:: Exercise inputs ::
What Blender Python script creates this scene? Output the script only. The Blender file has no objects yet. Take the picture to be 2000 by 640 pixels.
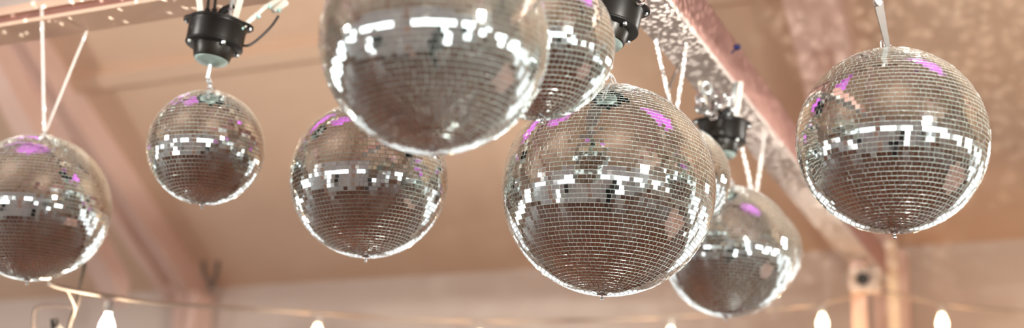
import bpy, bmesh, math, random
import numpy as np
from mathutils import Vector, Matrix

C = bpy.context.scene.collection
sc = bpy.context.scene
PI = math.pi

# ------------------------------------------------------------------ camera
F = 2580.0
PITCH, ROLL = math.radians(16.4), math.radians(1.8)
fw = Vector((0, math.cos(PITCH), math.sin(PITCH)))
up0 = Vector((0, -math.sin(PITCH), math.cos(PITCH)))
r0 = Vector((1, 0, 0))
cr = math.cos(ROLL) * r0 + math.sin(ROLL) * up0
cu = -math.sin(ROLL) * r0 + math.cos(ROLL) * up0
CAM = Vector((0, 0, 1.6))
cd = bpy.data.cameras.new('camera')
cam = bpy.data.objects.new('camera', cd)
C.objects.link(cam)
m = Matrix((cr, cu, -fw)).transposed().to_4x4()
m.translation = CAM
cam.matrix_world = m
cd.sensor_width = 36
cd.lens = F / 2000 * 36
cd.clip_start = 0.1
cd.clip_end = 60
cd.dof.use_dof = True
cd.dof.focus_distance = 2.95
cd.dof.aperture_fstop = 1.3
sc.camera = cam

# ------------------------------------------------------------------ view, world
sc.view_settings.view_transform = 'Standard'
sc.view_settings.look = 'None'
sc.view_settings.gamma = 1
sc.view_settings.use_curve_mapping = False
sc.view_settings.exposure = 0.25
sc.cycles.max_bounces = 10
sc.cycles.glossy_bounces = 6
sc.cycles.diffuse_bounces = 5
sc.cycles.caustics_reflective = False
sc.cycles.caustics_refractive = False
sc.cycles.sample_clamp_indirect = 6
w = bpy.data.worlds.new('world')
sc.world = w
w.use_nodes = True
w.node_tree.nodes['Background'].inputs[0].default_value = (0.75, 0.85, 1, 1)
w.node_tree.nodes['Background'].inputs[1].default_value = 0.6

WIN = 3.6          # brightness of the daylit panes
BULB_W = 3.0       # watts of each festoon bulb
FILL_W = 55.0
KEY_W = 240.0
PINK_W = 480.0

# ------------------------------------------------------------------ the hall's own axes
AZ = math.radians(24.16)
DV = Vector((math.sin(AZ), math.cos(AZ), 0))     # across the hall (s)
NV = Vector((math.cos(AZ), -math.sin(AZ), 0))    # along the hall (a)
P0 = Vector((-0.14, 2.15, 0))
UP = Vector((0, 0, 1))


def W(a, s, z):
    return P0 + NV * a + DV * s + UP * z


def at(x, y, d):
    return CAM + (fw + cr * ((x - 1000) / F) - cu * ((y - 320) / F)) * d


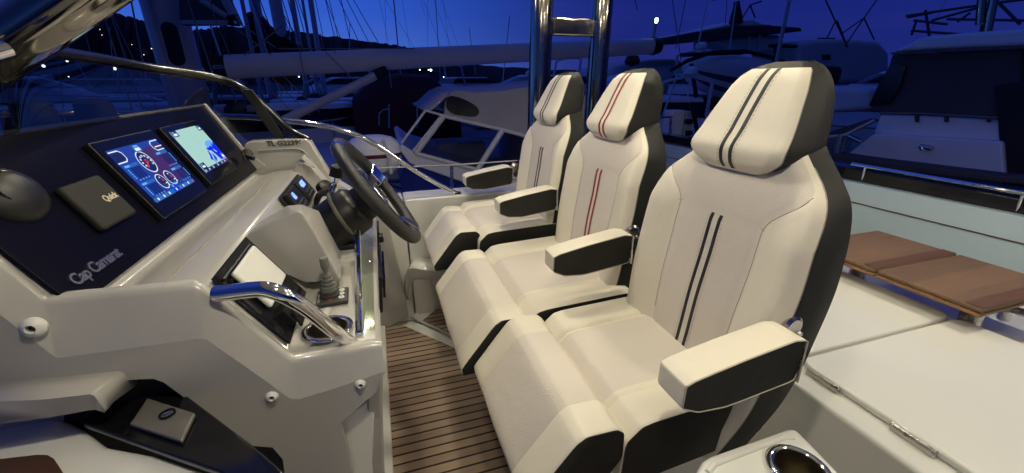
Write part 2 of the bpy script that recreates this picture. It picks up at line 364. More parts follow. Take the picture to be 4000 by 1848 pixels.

:: Requirements ::
Without including any pictures, print all of the material exactly as given.

:: Answer ::
What Blender Python script creates this scene? Output the script only. The Blender file has no objects yet. Take the picture to be 2000 by 640 pixels.
import bpy, bmesh, math, random
import numpy as np
from mathutils import Vector, Matrix

C = bpy.context.scene.collection
sc = bpy.context.scene
PI = math.pi

# ------------------------------------------------------------------ camera
F = 2580.0
PITCH, ROLL = math.radians(16.4), math.radians(1.8)
fw = Vector((0, math.cos(PITCH), math.sin(PITCH)))
up0 = Vector((0, -math.sin(PITCH), math.cos(PITCH)))
r0 = Vector((1, 0, 0))
cr = math.cos(ROLL) * r0 + math.sin(ROLL) * up0
cu = -math.sin(ROLL) * r0 + math.cos(ROLL) * up0
CAM = Vector((0, 0, 1.6))
cd = bpy.data.cameras.new('camera')
cam = bpy.data.objects.new('camera', cd)
C.objects.link(cam)
m = Matrix((cr, cu, -fw)).transposed().to_4x4()
m.translation = CAM
cam.matrix_world = m
cd.sensor_width = 36
cd.lens = F / 2000 * 36
cd.clip_start = 0.1
cd.clip_end = 60
cd.dof.use_dof = True
cd.dof.focus_distance = 2.95
cd.dof.aperture_fstop = 1.3
sc.camera = cam

# ------------------------------------------------------------------ view, world
sc.view_settings.view_transform = 'Standard'
sc.view_settings.look = 'None'
sc.view_settings.gamma = 1
sc.view_settings.use_curve_mapping = False
sc.view_settings.exposure = 0.25
sc.cycles.max_bounces = 10
sc.cycles.glossy_bounces = 6
sc.cycles.diffuse_bounces = 5
sc.cycles.caustics_reflective = False
sc.cycles.caustics_refractive = False
sc.cycles.sample_clamp_indirect = 6
w = bpy.data.worlds.new('world')
sc.world = w
w.use_nodes = True
w.node_tree.nodes['Background'].inputs[0].default_value = (0.75, 0.85, 1, 1)
w.node_tree.nodes['Background'].inputs[1].default_value = 0.6

WIN = 3.6          # brightness of the daylit panes
BULB_W = 3.0       # watts of each festoon bulb
FILL_W = 55.0
KEY_W = 240.0
PINK_W = 480.0

# ------------------------------------------------------------------ the hall's own axes
AZ = math.radians(24.16)
DV = Vector((math.sin(AZ), math.cos(AZ), 0))     # across the hall (s)
NV = Vector((math.cos(AZ), -math.sin(AZ), 0))    # along the hall (a)
P0 = Vector((-0.14, 2.15, 0))
UP = Vector((0, 0, 1))


def W(a, s, z):
    return P0 + NV * a + DV * s + UP * z


def at(x, y, d):
    return CAM + (fw + cr * ((x - 1000) / F) - cu * ((y - 320) / F)) * d


Write part 2 of the bpy script that recreates this picture. It picks up at line 364. More parts follow. Take the picture to be 4000 by 1848 pixels.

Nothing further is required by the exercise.